This isn't the answer you're looking for, but
here's what worked at my
organization. When we rolled out MediaWiki, the big message to the team
was:
"Just type."
Put blank lines between your paragraphs and click Save.
That's it.
That`s exactly my current approach :)
'Keep it simple, don`t try to overformat things, be willing to delete a 100lines ones
they get inaccurate or obsolete.'
And if you WANT to do formatting, here's a
cheatsheet. But don't let
that stand in the way of documenting what you know.
And we also have that one :)
Then we have a few motivated people who scurry around
improving the
formatting on other people's pages as they run across them.
ok, there we currently have only just ONE, but we`re working on it :)
It worked out well, even with the WYSIWYG die-hards.

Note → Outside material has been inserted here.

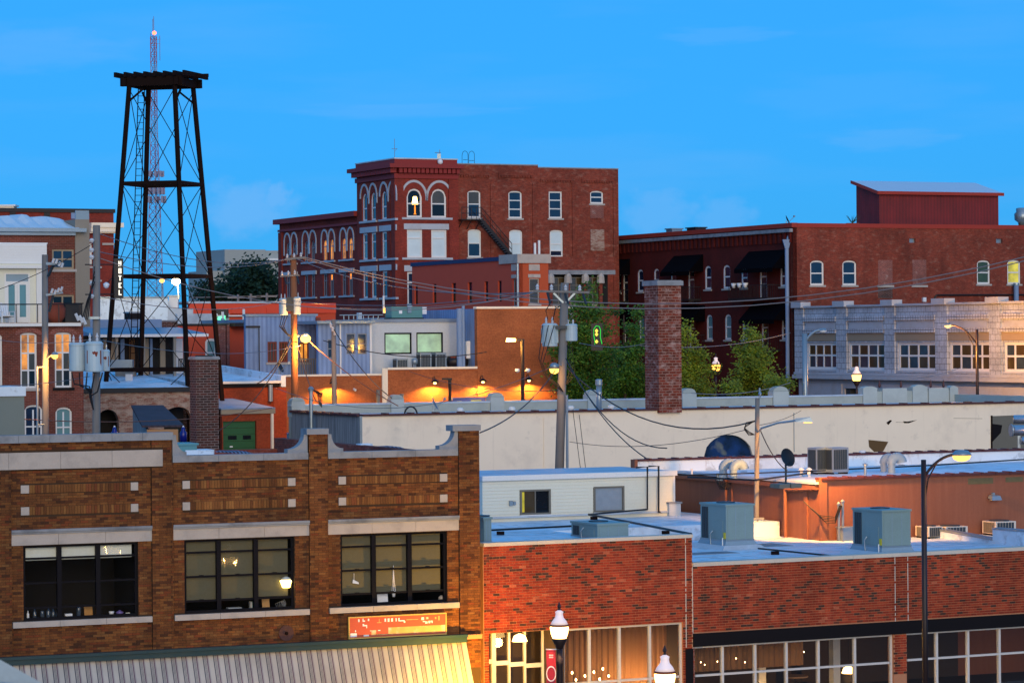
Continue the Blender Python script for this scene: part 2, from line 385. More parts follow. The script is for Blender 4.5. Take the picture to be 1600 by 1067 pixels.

It works here - but only with the pure technical staff (and even some of those guys are
quite hard to change).
The bad things are:
- users without basic wikicode expirience see wikicode mingled with content (inline links,
formatting etc) and their initial reaction is 'i cannot read that - it`s too
complicated', which is - although a purely psychological problem - a major factor with
my users: 'if it does not behave like M$ Word, i cannot use it'. (Imagine a
'normal user' opening a page containing tables in edit-mode... ok, i`ve banned the
use of tables, but even the little things like '===' or '*' come quite
hard to most of them.
- lacking ability to abstract content from design and/or the will to do so or to even
try.
So i`m looking for a way to 'lower the bar'.